Aneta Grzeszykowska Mama #29, 2018 50.0 x 36.0 cm Giclée print on Canson Rag Photographique
‘Who hasn’t wanted to strangle their mother, at least once?’ … Aneta Grzeszykowska’s Mama #29. Photograph: Aneta Grzeszykowska

Grzeszykowska apologises for her English, which is excellent; at times she worries she can’t communicate some of the deeper themes in her work, which I don’t notice at all. “Mama is about the relationship between mother and child,” she says. “But the viewer forgets that the real mother, me, is outside of the frame taking the pictures. You forget the person pulling the puppet strings. It becomes about what you see, not who is creating the scene.”

Fourteen images from Mama are being presented at Buxton as part of the veil, an exhibition curated by Hannah Presley that explores memory and identity through a collection of photography, film, fibre art, printmaking and sculpture by Grzeszykowska as well as artists Hayley Millar Baker, Hannah Gartside, Glenda Nicholls, Lisa Waup and Lena Yarinkura.

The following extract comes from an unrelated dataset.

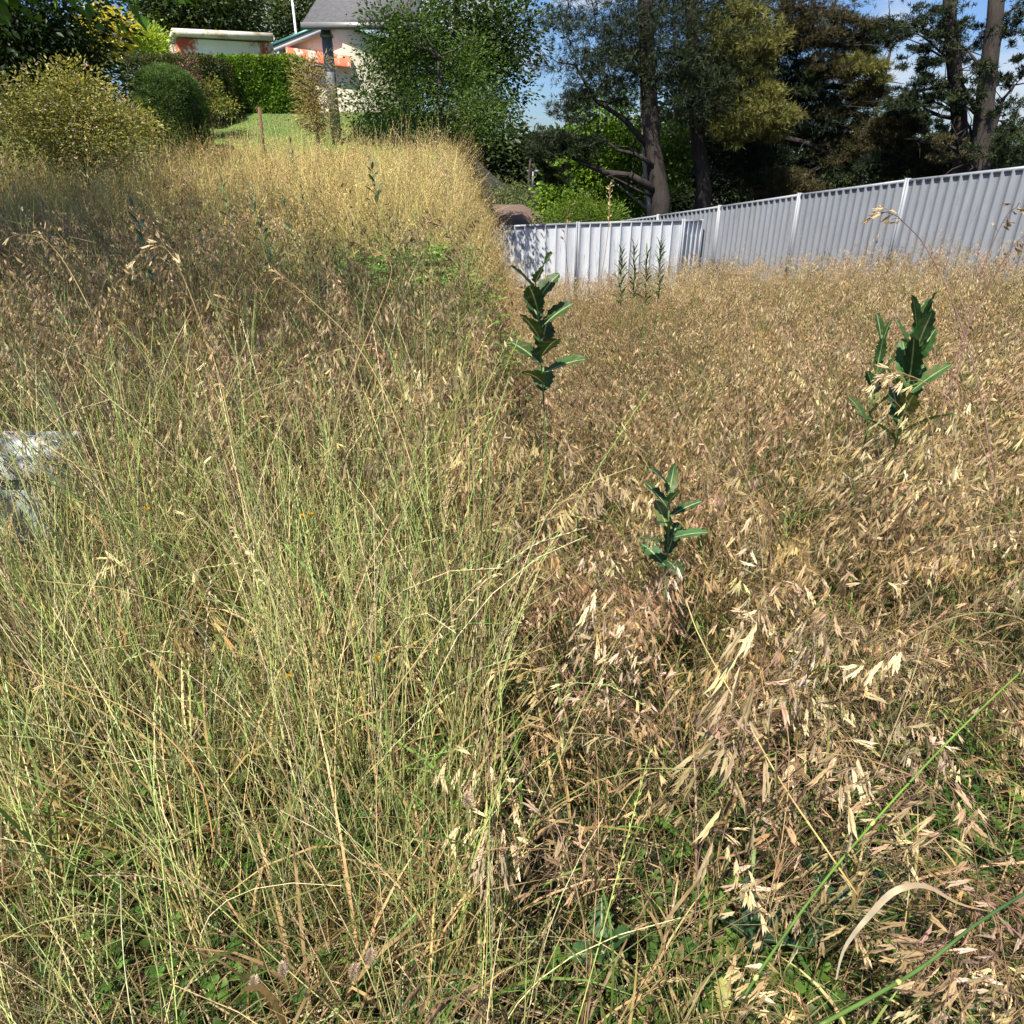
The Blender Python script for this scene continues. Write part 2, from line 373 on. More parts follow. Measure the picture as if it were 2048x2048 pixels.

Grzeszykowska grew up in Warsaw and studied at the Academy of Fine Arts at a time when the city had only one private gallery, the avant garde Foksal Gallery, which was established in 1966. As she was graduating in 1999, just 10 years after the collapse of the Eastern Bloc, Warsaw’s contemporary art scene was beginning to bloom. Representatives from the nascent gallery Raster came by the art school, scouting for students to represent.

“It was annoying!” she says, laughing at how naive she had been. “At the time, we didn’t understand what that could mean for us as working artists. But then we saw some artists they worked with, like Wilhelm Sasnal, becoming very successful. Suddenly we could imagine a future as full-time artists, without having to do practical jobs too.”

Grzeszykowska has always used her body as her medium for expression – in part, she says, for “practical reasons”. She admits she is a “control freak” and finds it easiest to work by herself.

Her early works were her “way of trying to understand my place in this new world.” One way was by inserting herself into the canon of feminist art history, which she first did in Untitled Film Stills 2006, a series she describes as “a precise and truly Warsaw remake” of Cindy Sherman’s photographs. “I essentially erased Cindy Sherman from the pictures by inserting my own body. But it’s also a self-erasure or symbolic ‘art suicide’ because no one really sees me. What remains is still Cindy Sherman.” She now feels it was “quite brave”: “It was my way of saying, ‘I can be Cindy Sherman too.’ I was very young, and I wanted to be her.”

Grzeszykowska’s Mama series inside the veil, at the Buxton Contemporary, the University of Melbourne
Grzeszykowska’s Mama series inside the veil, at the Buxton Contemporary, the University of Melbourne. Photograph: Christian Capurro

Much of her oeuvre feels cinematic. An eerie picture from Mama, taken through a crack in the bathroom door, shows Francziska’s hands reaching towards the doll’s back and neck. But just as Hitchcock used humour to express darkness and violence, there’s something comical in the image, too. Who hasn’t wanted to strangle their mother, at least once?

“I see my works as tragicomedies,” Grzeszykowska says. “I don’t want my work to be only serious or only sad. Life is already sad enough! But even in sadness, somehow there’s space for humour. That’s how we get distance, and with distance comes insight … The sadness can be funny. This constant search for perspective is part of my work, especially the existential, philosophical side. I don’t like the uncertainty of life, not knowing what comes next. But when I use that feeling in my work, I regain some control over it. It becomes a strategy, a way of coping.

Aneta Grzeszykowska’s Mama #34.
Aneta Grzeszykowska’s Mama #34. Photograph: Aneta Grzeszykowska

The life of an artist is a privilege, she says: “There’s this special thing about art, at least from my perspective: if something is really difficult in your real life, it can actually become very good for your work.”

  • The veil runs from 27 June until 1 November at Buxton Contemporary, Melbourne; entry is free.